INFORMATION SUPPLIED |

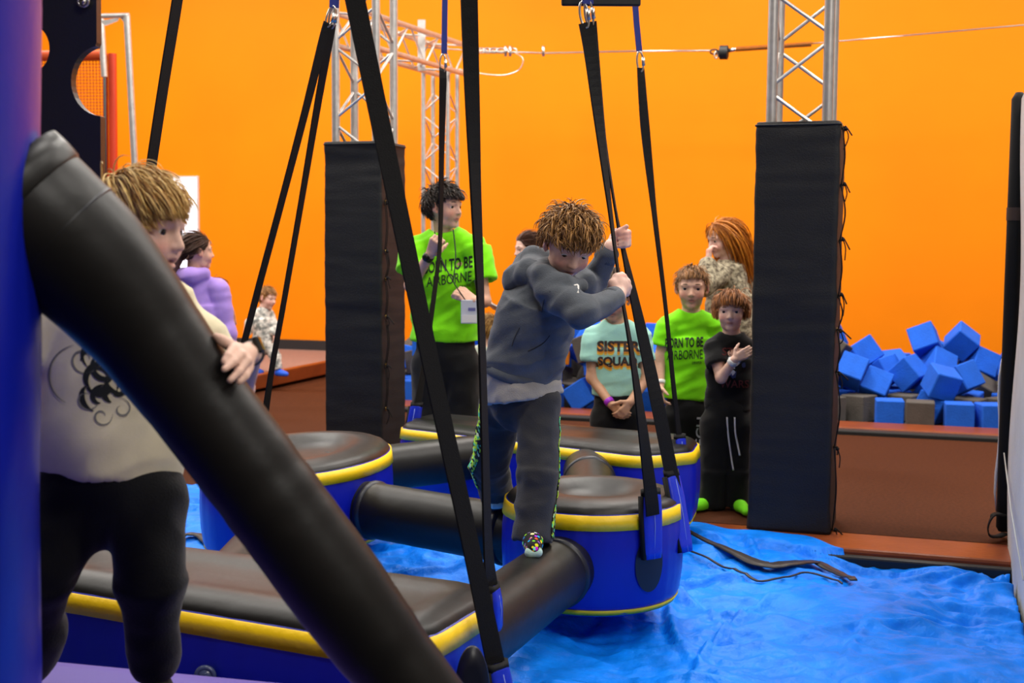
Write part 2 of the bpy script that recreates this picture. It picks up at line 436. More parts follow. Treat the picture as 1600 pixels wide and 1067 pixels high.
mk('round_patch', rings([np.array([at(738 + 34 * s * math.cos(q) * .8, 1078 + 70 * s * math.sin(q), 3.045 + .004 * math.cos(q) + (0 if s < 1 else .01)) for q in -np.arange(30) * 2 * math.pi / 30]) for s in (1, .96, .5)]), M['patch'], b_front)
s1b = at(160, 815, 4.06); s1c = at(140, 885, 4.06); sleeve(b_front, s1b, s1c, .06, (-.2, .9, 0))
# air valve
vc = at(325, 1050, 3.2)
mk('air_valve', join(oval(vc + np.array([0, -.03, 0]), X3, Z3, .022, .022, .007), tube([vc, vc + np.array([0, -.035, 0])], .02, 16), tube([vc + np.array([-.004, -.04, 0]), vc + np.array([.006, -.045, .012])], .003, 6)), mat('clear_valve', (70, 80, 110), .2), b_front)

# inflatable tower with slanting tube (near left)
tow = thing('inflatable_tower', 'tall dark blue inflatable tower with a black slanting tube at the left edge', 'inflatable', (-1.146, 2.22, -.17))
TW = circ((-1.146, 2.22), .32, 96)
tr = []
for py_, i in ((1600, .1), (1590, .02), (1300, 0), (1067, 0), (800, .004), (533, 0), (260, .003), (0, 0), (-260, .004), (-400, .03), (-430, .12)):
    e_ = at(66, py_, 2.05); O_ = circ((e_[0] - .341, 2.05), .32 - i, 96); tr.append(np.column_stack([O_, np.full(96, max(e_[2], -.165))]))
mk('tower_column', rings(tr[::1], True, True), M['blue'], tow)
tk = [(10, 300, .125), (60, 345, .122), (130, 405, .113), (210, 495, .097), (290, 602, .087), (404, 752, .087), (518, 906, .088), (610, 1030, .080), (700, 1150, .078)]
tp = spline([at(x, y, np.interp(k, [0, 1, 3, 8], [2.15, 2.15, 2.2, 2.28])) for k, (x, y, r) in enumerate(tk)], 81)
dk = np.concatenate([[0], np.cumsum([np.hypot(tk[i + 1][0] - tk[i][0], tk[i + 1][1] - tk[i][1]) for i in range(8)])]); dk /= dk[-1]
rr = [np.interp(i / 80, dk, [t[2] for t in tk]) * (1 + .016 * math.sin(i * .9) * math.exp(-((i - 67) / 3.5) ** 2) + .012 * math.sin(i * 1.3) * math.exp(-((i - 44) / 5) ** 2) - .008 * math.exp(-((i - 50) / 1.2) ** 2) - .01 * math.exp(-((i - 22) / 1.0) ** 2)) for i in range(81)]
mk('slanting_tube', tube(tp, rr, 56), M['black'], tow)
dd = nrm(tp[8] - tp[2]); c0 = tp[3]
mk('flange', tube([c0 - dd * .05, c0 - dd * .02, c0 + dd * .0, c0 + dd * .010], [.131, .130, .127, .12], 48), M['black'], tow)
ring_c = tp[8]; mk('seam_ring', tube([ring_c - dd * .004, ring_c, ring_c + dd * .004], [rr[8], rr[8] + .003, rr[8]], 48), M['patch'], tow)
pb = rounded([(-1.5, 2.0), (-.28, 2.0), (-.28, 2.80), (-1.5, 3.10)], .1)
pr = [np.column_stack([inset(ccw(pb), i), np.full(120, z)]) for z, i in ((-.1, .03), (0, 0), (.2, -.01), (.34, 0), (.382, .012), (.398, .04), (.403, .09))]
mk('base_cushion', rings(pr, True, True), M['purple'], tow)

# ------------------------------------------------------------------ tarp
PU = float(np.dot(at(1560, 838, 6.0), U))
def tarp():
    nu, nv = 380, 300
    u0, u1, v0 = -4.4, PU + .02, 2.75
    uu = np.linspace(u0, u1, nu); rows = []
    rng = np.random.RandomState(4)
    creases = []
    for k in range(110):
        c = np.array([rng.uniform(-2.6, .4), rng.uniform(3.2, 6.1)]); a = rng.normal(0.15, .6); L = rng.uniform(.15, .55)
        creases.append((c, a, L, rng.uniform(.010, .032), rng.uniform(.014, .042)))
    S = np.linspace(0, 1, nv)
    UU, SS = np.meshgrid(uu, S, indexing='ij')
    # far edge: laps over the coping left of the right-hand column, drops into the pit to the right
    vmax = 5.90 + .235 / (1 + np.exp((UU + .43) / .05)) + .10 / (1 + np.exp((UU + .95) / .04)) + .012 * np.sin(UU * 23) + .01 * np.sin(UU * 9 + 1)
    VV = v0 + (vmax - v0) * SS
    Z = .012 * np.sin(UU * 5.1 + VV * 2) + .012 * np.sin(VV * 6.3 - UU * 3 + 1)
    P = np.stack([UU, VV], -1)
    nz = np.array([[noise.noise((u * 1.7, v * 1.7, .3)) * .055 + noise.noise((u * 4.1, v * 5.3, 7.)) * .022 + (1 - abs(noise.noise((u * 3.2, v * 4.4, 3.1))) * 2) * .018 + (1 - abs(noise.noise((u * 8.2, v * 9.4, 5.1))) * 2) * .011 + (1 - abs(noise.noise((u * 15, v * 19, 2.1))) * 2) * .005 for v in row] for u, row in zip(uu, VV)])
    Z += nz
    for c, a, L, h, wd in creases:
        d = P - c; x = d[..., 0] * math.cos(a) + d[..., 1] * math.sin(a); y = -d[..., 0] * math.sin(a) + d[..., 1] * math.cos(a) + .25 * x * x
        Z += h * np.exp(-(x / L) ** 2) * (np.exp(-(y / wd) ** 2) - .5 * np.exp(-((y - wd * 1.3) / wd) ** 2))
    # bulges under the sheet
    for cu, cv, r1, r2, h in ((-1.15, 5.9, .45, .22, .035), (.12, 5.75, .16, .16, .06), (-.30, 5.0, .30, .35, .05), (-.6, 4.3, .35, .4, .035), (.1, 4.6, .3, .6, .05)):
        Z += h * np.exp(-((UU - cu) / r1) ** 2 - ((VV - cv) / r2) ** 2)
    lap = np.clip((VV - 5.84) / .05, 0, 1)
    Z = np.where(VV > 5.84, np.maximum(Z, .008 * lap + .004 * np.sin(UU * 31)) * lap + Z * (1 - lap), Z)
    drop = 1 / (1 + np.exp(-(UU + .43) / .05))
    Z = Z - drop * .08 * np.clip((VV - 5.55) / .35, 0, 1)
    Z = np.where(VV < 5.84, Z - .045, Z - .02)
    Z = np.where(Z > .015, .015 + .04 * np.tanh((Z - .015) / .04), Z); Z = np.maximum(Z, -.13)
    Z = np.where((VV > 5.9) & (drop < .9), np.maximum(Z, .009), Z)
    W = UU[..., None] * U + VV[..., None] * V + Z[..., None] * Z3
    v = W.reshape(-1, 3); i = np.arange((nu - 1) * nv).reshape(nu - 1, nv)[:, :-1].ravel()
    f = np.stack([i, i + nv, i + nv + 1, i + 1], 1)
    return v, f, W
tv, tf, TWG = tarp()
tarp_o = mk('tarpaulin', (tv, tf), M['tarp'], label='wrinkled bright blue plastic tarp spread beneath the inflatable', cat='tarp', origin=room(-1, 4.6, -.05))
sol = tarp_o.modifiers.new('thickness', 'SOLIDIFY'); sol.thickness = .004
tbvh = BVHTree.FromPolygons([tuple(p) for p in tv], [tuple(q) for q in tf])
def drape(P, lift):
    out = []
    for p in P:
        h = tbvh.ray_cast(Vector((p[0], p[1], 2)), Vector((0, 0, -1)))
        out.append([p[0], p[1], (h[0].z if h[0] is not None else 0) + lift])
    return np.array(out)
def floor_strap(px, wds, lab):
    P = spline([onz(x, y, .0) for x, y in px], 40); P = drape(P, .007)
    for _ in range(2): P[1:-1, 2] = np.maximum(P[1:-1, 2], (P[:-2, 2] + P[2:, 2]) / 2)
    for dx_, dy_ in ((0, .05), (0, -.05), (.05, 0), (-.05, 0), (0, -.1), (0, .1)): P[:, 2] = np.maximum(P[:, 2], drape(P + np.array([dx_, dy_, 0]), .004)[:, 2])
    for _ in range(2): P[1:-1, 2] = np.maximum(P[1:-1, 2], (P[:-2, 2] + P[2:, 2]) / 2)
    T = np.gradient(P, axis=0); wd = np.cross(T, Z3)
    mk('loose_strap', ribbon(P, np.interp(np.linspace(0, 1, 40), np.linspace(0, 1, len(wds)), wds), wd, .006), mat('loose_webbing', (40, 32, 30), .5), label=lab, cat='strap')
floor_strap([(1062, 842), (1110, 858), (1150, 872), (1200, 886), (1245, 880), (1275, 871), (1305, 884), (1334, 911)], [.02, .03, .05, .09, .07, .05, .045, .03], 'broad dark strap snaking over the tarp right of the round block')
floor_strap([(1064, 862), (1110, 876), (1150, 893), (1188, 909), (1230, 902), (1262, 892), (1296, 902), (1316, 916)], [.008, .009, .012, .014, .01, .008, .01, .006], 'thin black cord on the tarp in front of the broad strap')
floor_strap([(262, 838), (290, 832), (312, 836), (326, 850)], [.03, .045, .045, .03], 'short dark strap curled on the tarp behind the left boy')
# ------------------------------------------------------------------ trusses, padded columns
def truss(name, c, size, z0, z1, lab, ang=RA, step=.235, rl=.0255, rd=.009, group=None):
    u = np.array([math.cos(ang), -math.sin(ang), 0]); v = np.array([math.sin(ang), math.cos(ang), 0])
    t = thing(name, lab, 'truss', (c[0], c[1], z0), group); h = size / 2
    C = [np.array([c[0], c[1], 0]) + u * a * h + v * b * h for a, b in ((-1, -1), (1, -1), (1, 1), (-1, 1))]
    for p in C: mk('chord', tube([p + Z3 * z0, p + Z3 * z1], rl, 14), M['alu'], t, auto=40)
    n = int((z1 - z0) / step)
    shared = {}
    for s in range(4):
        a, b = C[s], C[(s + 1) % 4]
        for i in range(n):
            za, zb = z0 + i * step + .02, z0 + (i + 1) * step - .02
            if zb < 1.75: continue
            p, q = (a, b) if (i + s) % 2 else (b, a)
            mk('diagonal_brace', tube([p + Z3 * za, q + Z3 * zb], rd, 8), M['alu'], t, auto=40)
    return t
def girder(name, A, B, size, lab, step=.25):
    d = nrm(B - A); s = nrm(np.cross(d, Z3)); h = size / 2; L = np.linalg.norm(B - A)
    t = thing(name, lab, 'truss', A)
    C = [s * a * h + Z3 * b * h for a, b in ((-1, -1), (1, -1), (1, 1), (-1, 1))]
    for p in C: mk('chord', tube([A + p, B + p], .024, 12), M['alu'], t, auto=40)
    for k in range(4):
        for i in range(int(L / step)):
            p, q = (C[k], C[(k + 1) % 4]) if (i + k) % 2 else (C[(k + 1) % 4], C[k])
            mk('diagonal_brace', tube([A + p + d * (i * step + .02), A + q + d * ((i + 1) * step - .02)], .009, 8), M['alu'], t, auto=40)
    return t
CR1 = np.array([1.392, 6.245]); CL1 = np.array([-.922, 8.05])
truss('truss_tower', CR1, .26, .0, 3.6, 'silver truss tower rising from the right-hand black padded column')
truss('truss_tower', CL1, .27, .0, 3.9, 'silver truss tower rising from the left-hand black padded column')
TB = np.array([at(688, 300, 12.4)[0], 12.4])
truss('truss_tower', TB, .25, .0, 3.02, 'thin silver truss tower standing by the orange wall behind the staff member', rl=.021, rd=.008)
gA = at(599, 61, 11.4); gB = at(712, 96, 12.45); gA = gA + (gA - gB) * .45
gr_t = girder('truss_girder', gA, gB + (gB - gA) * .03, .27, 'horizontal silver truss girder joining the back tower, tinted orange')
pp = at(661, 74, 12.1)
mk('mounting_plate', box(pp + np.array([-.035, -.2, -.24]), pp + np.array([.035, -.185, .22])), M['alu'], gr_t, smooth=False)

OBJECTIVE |
Give again, word for word, every line from the top of the data above to the line holding "mk('air_valve', join(oval(vc +", inclusive, with the pictures left out.

RESPONSE FOR THIS EXERCISE |
Write part 2 of the bpy script that recreates this picture. It picks up at line 436. More parts follow. Treat the picture as 1600 pixels wide and 1067 pixels high.
mk('round_patch', rings([np.array([at(738 + 34 * s * math.cos(q) * .8, 1078 + 70 * s * math.sin(q), 3.045 + .004 * math.cos(q) + (0 if s < 1 else .01)) for q in -np.arange(30) * 2 * math.pi / 30]) for s in (1, .96, .5)]), M['patch'], b_front)
s1b = at(160, 815, 4.06); s1c = at(140, 885, 4.06); sleeve(b_front, s1b, s1c, .06, (-.2, .9, 0))
# air valve
vc = at(325, 1050, 3.2)
mk('air_valve', join(oval(vc + np.array([0, -.03, 0]), X3, Z3, .022, .022, .007), tube([vc, vc + np.array([0, -.035, 0])], .02, 16), tube([vc + np.array([-.004, -.04, 0]), vc + np.array([.006, -.045, .012])], .003, 6)), mat('clear_valve', (70, 80, 110), .2), b_front)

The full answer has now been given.